The second count of the complaint alleges that easement has been abandoned. However there has been no evidence of abandonment and the plaintiff therefore cannot maintain any claims based upon those allegations.
The third count of the amended complaint reports to set forth a cause of action based upon the existence of a nuisance which requires the plaintiff to prove the following four elements; "(1) the condition complained of had a natural tendency to create danger and inflict injury upon person or property; (2) the danger created was a continuing one; (3) the use of the land was unreasonable or unlawful; and (4) the existence of the nuisance was the proximate of the plaintiff's injuries and damages."Tomasso Bros. Inc. v. October Twenty-Four. Inc., 221 Conn., 194,197 (1992). The condition complained of is not claimed to create a "danger" and there has been no demonstration that the use of the land by the defendant was unreasonable or unlawful. Accordingly the plaintiff cannot maintain a cause of the action in nuisance.
The fourth and final count of the amended complaint asserts that the use of the easement by the defendant constitutes an unjustified taking of the plaintiff's property in violation of CT Page 605 article first § 11 of the Connecticut Constitution without just compensation. "The word `taken' in article first § 11 of our state constitution means `the exclusion of the owner from his private use and possession, and the assumption of the use and possession for the public purpose by the authority exercising the right of eminent domain.' . . . A constitutional taking occurs when there is a "substantial interference with private property which destroys or nullifies its value or by which the owner's right to its use or enjoyment is in a substantial degree abridged or destroyed." Tamm v. Burns, 222 Conn. 280, 284 (1992). There has been no constitutional "taking" of the plaintiff's property. The evidence establishes that the utility, pursuant to its easement, constructed power lines on the plaintiff's property. The existence of those power lines caused the value of the property to be reduced as compared to the value of the property if there were no power lines in existence. Both the plaintiff and the appraisal testimony produced in her behalf attributes substantial value to the problem as it now exists although the property would be even more valuable if there were no easement and no power lines. However such facts do not establish a taking of the plaintiff's property. Accordingly the plaintiff cannot maintain a cause of action as set forth in the fourth count of her complaint.

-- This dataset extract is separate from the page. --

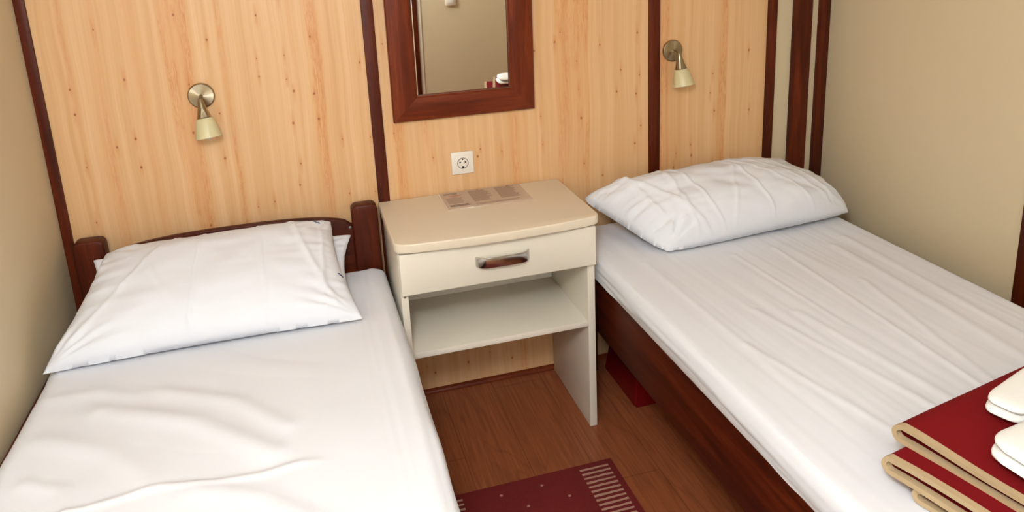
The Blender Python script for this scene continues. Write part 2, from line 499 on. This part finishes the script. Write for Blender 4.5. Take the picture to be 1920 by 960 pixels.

Accordingly the plaintiff has failed to produce evidence to establish a prima facie case and, the motion of the defendant to dismiss the action pursuant to § 302 of the Connecticut Practice Book is hereby the granted. The plaintiff, after the evidentiary hearing, has filed a motion to amend the complaint which is hereby denied on the grounds that the attempted clarification would not change the result.